Todd Lozier, who resides in Seattle, WA, is planning to attend this year’s Atlanta Concours and will act as an honorary judge for the Lozier category.

A rare gathering of eight Lozier championship luxury cars, circa 1908-1915, will be displayed at the 2017 Atlanta Concours, September 30-October 1st – recognized as the most expensive car in its day, today less than 30 Lozier vehicles exist in the U.S.

To date, the iconic Lozier continues to win races and class programs – in fact, the 1909 Model J, owned by Corky Coker and intended to be shown at the Atlanta event this Fall, was a 2003 Great Race Class Brass Winner.  Mr. Coker and his son Cameron drove the Briarcliff Roadster more than 4,000 miles to receive first place as the oldest stock vehicle in the famed race.

A few less known facts about the Lozier automobile:

  • Loziers were top line luxury cars and during their era were the most expensive cars produced in the United States.
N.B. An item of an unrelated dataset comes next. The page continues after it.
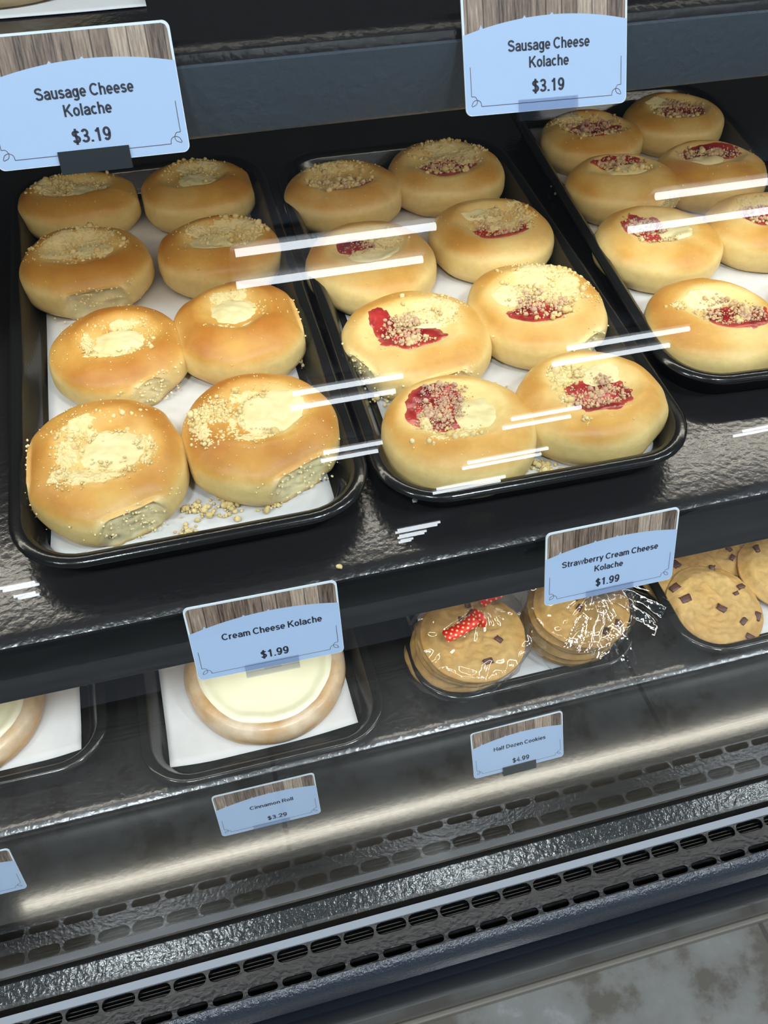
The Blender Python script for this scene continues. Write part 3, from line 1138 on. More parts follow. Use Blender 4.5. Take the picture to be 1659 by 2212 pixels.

The 1910 model line featured cars priced between $4,600 and $7,750. That same year a luxury Cadillac could be had for about $1,600. Comparisons to Rolls-Royce of the same era are common, with the Lozier rated as being superior.
  • Lozier was one of the first American manufacturers to abandon right-hand-drive transmissions, in favor of left-hand-drive with center mounted controls.
  • Reliability, smoothness of operation and overall superior handling were achieved by incorporating more than 58 roller bearings within its engineering design – a unique feature for its day, placing Lozier ahead of nearly all automobiles.
  • Considered America’s first ‘super car’ based on numerous speed records, endurance trails and an abundance of race wins, the vehicle was also a highly coveted grand prize – the 1910 winner at the Atlanta Speedway received a Lozier for its championship win.
  • A virtual street-stock Lozier (minus the rear seat, fenders and lights while utilizing the addition of an extra gas tank) ran against specially-built competition cars and earned 2nd place at the inaugural 1911 Indianapolis 500 – following the race the Lozier was driven back to its Detroit factory, refitted and sold as a ‘used’ car.
  • Lozier built cars from 1900-1915, beginning in Plattsburg, NY and later in Detroit, Mich., and are still in business today, though not building cars anymore. Currently based in Omaha, Neb., with manufacturing plants around the U.S., the company remains in the warehouse, retail and point-of-sale shelving business.